Look below for the line containing "vs=.06, bump=1., bs=.5)" and the line containing "Color'].default_value = (.3, .2, .1, 1)"; repeat exactly those two lines and all lines between them, and nothing else.

** Start Data section **

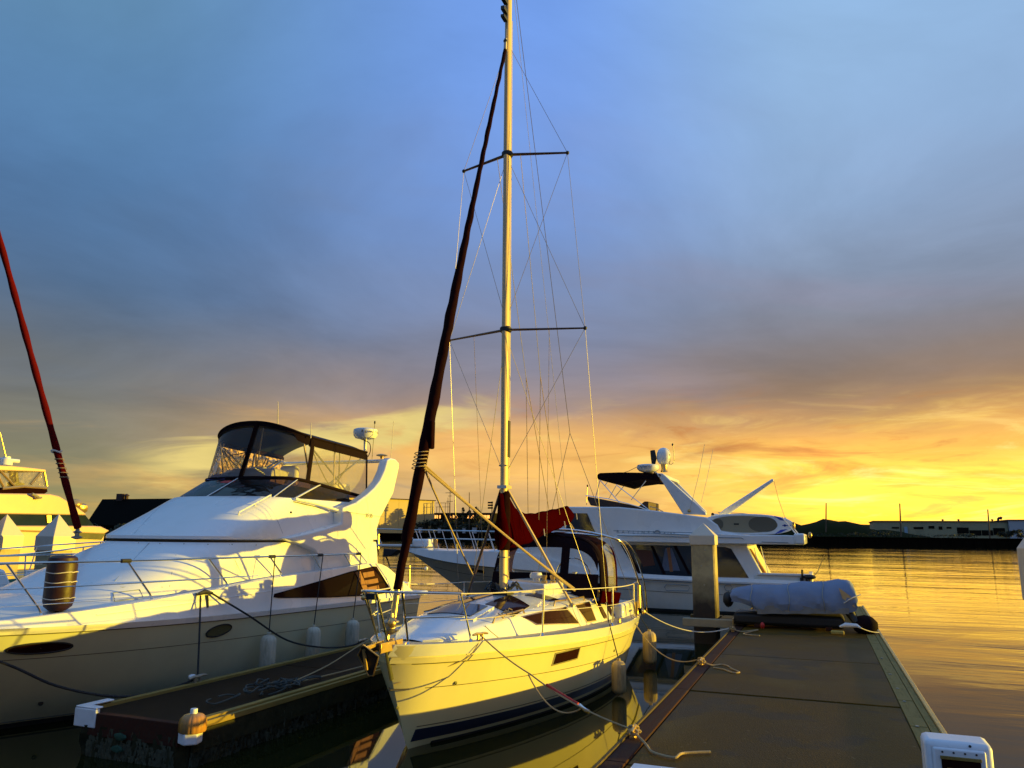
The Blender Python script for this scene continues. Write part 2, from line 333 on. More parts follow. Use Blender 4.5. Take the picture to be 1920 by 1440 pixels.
def sinterp(x, pts):      # smooth (Catmull-Rom) interpolation
    if x <= pts[0][0]: return pts[0][1]
    if x >= pts[-1][0]: return pts[-1][1]
    for i in range(len(pts)-1):
        if x <= pts[i+1][0]:
            x0, y0 = pts[i]; x1, y1 = pts[i+1]
            m0 = (y1-pts[i-1][1])/(x1-pts[i-1][0]) if i else (y1-y0)/(x1-x0)
            m1 = (pts[i+2][1]-y0)/(pts[i+2][0]-x0) if i+2 < len(pts) else (y1-y0)/(x1-x0)
            h = x1-x0; q = (x-x0)/h
            return (2*q**3-3*q*q+1)*y0+(q**3-2*q*q+q)*h*m0+(-2*q**3+3*q*q)*y1+(q**3-q*q)*h*m1
def sag(a, b, d, n=14):
    a = Vector(a); b = Vector(b)
    return [a.lerp(b, i/n)-Vector((0, 0, d*4*(i/n)*(1-i/n))) for i in range(n+1)]
def curve(pts, n=6):
    pts = [Vector(p) for p in pts]; out = []
    for i in range(len(pts)-1):
        p0 = pts[max(0, i-1)]; p1 = pts[i]; p2 = pts[i+1]; p3 = pts[min(len(pts)-1, i+2)]
        for k in range(n):
            q = k/n
            out.append(.5*((2*p1)+(p2-p0)*q+(2*p0-5*p1+4*p2-p3)*q*q+(3*p1-p0-3*p2+p3)*q**3))
    return out+[pts[-1]]
def text(parent, name, body, m, origin, xdir, updir, size, spacing=1., ext=.002):
    c = bpy.data.curves.new(name, 'FONT'); c.body = body; c.size = size; c.space_character = spacing; c.extrude = ext; c.align_x = 'CENTER'; c.align_y = 'CENTER'
    o = bpy.data.objects.new(name, c); COL.objects.link(o)
    bpy.context.view_layer.update()
    me = bpy.data.meshes.new_from_object(o.evaluated_get(bpy.context.evaluated_depsgraph_get()))
    bpy.data.objects.remove(o)
    xd = Vector(xdir).normalized(); ud = Vector(updir).normalized(); nd = xd.cross(ud).normalized(); ud = nd.cross(xd)
    off = THING_LOC.get(root_of(parent).name, Vector())
    p = Vector(origin)-off
    me.transform(Matrix(((xd.x, ud.x, nd.x, p.x), (xd.y, ud.y, nd.y, p.y), (xd.z, ud.z, nd.z, p.z), (0, 0, 0, 1))))
    me.materials.clear(); me.materials.append(m)
    t_ = bpy.data.objects.new(name, me); COL.objects.link(t_); t_.parent = parent; return t_

# ------------------------------------------------------------------ water
def make_water():
    m = bpy.data.materials.new('harbour_water'); m.use_nodes = True; t_ = m.node_tree; b = t_.nodes['Principled BSDF']
    b.inputs['Base Color'].default_value = (.012, .014, .003, 1); b.inputs['Roughness'].default_value = .03; b.inputs['IOR'].default_value = 1.33; b.inputs['Specular Tint'].default_value = (1, .97, .72, 1)  # specular tint puts extra gold into the sky reflections
    g = t_.nodes.new('ShaderNodeNewGeometry'); sp = t_.nodes.new('ShaderNodeSeparateXYZ'); t_.links.new(g.outputs['Position'], sp.inputs[0])
    def mr(src, a, bb, c, d):
        n = t_.nodes.new('ShaderNodeMapRange'); n.interpolation_type = 'SMOOTHSTEP'; t_.links.new(src, n.inputs[0])
        for i, v in enumerate((a, bb, c, d)): n.inputs[i+1].default_value = v
        return n.outputs[0]
    def mt(op, a, bb):
        n = t_.nodes.new('ShaderNodeMath'); n.operation = op
        for i, v in enumerate((a, bb)):
            if isinstance(v, (int, float)): n.inputs[i].default_value = v
            else: t_.links.new(v, n.inputs[i])
        return n.outputs[0]
    # the slips are sheltered, the channel is open to the breeze
    open_x = mr(sp.outputs[0], .5, 6., 0., 1.); open_y = mr(sp.outputs[1], 18., 30., 0., 1.)
    op = mt('MAXIMUM', open_x, open_y)
    def noise(sc, rot, scale, detail, dist=.4):
        mp = t_.nodes.new('ShaderNodeMapping'); mp.inputs['Scale'].default_value = sc; mp.inputs['Rotation'].default_value = (0, 0, rot)
        t_.links.new(g.outputs['Position'], mp.inputs[0])
        n = t_.nodes.new('ShaderNodeTexNoise'); n.inputs['Scale'].default_value = scale; n.inputs['Detail'].default_value = detail; n.inputs['Distortion'].default_value = dist
        t_.links.new(mp.outputs[0], n.inputs['Vector']); return n.outputs[0]
    big = noise((.35, 1, 1), -.25, .55, 3); mid = noise((.45, 1, 1), -.3, 1.9, 3); fine = noise((.6, 1, 1), -.1, 6., 2); patch = noise((.4, 1, 1), -.2, .06, 3); swell = noise((.16, 1, 1), -.28, .22, 4, 1.2)
    h = mt('ADD', mt('ADD', mt('MULTIPLY', swell, .085), mt('MULTIPLY', big, .026)), mt('ADD', mt('MULTIPLY', mid, .013), mt('MULTIPLY', fine, .003)))
    amp = mt('MULTIPLY', mt('ADD', mt('MULTIPLY', op, .97), .03), mr(patch, .35, .65, .45, 1.15))
    h = mt('MULTIPLY', h, amp)
    bp = t_.nodes.new('ShaderNodeBump'); bp.inputs['Strength'].default_value = 1.; bp.inputs['Distance'].default_value = 1.
    t_.links.new(h, bp.inputs['Height']); t_.links.new(bp.outputs[0], b.inputs['Normal'])
    return m
M['water'] = make_water()
w = MB().add([(-1500, -400, 0), (1500, -400, 0), (1500, 2600, 0), (-1500, 2600, 0)], [(0, 1, 2, 3)]).build('water', M['water']); w['kind'] = 'structure'

# ------------------------------------------------------------------ far shores
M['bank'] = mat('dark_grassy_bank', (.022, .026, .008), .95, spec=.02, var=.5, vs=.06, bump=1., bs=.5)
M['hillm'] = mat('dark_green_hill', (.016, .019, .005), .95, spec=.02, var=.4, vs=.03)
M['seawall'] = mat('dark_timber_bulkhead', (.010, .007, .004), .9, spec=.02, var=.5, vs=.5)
M['wall1'] = mat('yellow_metal_cladding', (.60, .44, .17), .6, var=.05, vs=.05)
M['wall2'] = mat('pale_warehouse_wall', (.36, .32, .18), .8, var=.15, vs=.15, dirt=(.2, .18, .1), dirt_amt=.5, dirt_scale=.2)
M['wall3'] = mat('blue_grey_shed_wall', (.42, .44, .46), .8, var=.1, vs=.1)
M['roofd'] = mat('dark_brown_roof', (.05, .025, .018), .8, var=.2, vs=.2)
M['opening'] = mat('dark_opening', (.012, .010, .007), .8, spec=.05, var=.2)
M['peach'] = mat('peach_gelcoat', (.46, .31, .25), .4, var=.05)
M['polew'] = mat('weathered_wood_pole', (.12, .08, .045), .9, var=.2)
M['leaf'] = mat('dark_conifer_foliage', (.020, .028, .012), .95, var=.5, vs=.6)
M['leaf2'] = mat('dark_shrub_foliage', (.030, .036, .018), .95, var=.5, vs=1.)
M['lit'] = bpy.data.materials.new('lit_window'); M['lit'].use_nodes = True
_b = M['lit'].node_tree.nodes['Principled BSDF']; _b.inputs['Emission Color'].default_value = (1, .42, .08, 1); _b.inputs['Emission Strength'].default_value = 1.3; _b.inputs['Base Color'].default_value = (.3, .2, .1, 1)

def shore():
    rows = []
    xs = [-1400+i*25 for i in range(113)]
    for j, y in enumerate((312, 312.4, 330, 360, 420, 520, 700, 1000, 1400)):
        row = []
        for x in xs:
            z = (0, 2.9, 3.1, 3.4, 4, 5, 6, 7, 7)[j]
            row.append((x, y+ .02*x*0, z if j != 0 else -1))
        rows.append(row)
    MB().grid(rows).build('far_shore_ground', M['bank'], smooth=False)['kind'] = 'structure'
    # hills: a ridge near the right-hand shore and a far line behind
    rows = []
    for j in range(13):
        y = 322+j*6; q = math.sin(math.pi*min(1, (j)/11.))
        row = []
        for i in range(60):
            x = -120+i*2.9
            h = 7.0+.9*math.sin(x*.21)+.6*math.sin(x*.47+1)+.3*math.sin(x*1.3)
            env = interp(x, [(-120, .25), (-60, .6), (-20, 1), (8, 1), (26, .55), (40, .12), (55, 0)])
            row.append((x, y, 2.6+h*env*q**.6+random.uniform(-.1, .1)))
        rows.append(row)
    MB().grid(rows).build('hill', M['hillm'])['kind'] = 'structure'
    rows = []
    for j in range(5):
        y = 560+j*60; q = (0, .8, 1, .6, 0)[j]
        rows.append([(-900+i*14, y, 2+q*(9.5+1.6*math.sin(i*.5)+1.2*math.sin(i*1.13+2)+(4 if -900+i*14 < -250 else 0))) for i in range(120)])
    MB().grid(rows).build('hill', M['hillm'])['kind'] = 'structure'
shore()
def seawall(x0, x1, label):
    th = thing('sea_wall', label, 'sea wall', (x0, 309, 0))
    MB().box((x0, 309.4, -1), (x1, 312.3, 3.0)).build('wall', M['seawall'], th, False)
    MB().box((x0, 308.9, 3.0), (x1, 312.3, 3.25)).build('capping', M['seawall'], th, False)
    m = MB(); x = x0+1.2
    while x < x1:
        m.tube([(x, 309., -1), (x, 309., 2.7)], .22, 6); x += 3.4
    o = m.build('piling', M['seawall'], th); o['kind'] = 'stuff'
seawall(-40, 260, 'long dark timber bulkhead along the water below the right-hand warehouses')
seawall(-420, -100, 'black bulkhead along the far water below the yellow warehouse')

def boxhouse(name, label, pts, z0, z1, wm_, roofm, openings=(), cat='building', roofh=.35, lit=None):
    # pts: front-left and front-right ground corner plus depth vector
    a, b, dv = [Vector(p) for p in pts]
    th = thing(name, label, cat, (a.x, a.y, z0))
    u = (b-a).normalized(); L = (b-a).length; n = Vector((u.y, -u.x, 0))
    MB().prism([a+Vector((0, 0, z0)), b+Vector((0, 0, z0)), b+Vector((0, 0, z1)), a+Vector((0, 0, z1))], dv).build('wall', wm_, th, False)
    e = -n*(-.0)
    MB().prism([a+n*.35-u*.35+Vector((0, 0, z1+.01)), b+n*.35+u*.35+Vector((0, 0, z1+.01)), b+n*.35+u*.35+Vector((0, 0, z1+roofh)), a+n*.35-u*.35+Vector((0, 0, z1+roofh))], dv*1.02).build('roof', roofm, th, False)
    for (nm, s0, s1, h0, h1, mt_) in openings:
        p0 = a+u*s0; p1 = a+u*s1
        MB().prism([p0+n*.12+Vector((0, 0, h0)), p1+n*.12+Vector((0, 0, h0)), p1+n*.12+Vector((0, 0, h1)), p0+n*.12+Vector((0, 0, h1))], -n*.3).build(nm, mt_, th, False)
    return th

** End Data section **

_Exercise answer:_
M['bank'] = mat('dark_grassy_bank', (.022, .026, .008), .95, spec=.02, var=.5, vs=.06, bump=1., bs=.5)
M['hillm'] = mat('dark_green_hill', (.016, .019, .005), .95, spec=.02, var=.4, vs=.03)
M['seawall'] = mat('dark_timber_bulkhead', (.010, .007, .004), .9, spec=.02, var=.5, vs=.5)
M['wall1'] = mat('yellow_metal_cladding', (.60, .44, .17), .6, var=.05, vs=.05)
M['wall2'] = mat('pale_warehouse_wall', (.36, .32, .18), .8, var=.15, vs=.15, dirt=(.2, .18, .1), dirt_amt=.5, dirt_scale=.2)
M['wall3'] = mat('blue_grey_shed_wall', (.42, .44, .46), .8, var=.1, vs=.1)
M['roofd'] = mat('dark_brown_roof', (.05, .025, .018), .8, var=.2, vs=.2)
M['opening'] = mat('dark_opening', (.012, .010, .007), .8, spec=.05, var=.2)
M['peach'] = mat('peach_gelcoat', (.46, .31, .25), .4, var=.05)
M['polew'] = mat('weathered_wood_pole', (.12, .08, .045), .9, var=.2)
M['leaf'] = mat('dark_conifer_foliage', (.020, .028, .012), .95, var=.5, vs=.6)
M['leaf2'] = mat('dark_shrub_foliage', (.030, .036, .018), .95, var=.5, vs=1.)
M['lit'] = bpy.data.materials.new('lit_window'); M['lit'].use_nodes = True
_b = M['lit'].node_tree.nodes['Principled BSDF']; _b.inputs['Emission Color'].default_value = (1, .42, .08, 1); _b.inputs['Emission Strength'].default_value = 1.3; _b.inputs['Base Color'].default_value = (.3, .2, .1, 1)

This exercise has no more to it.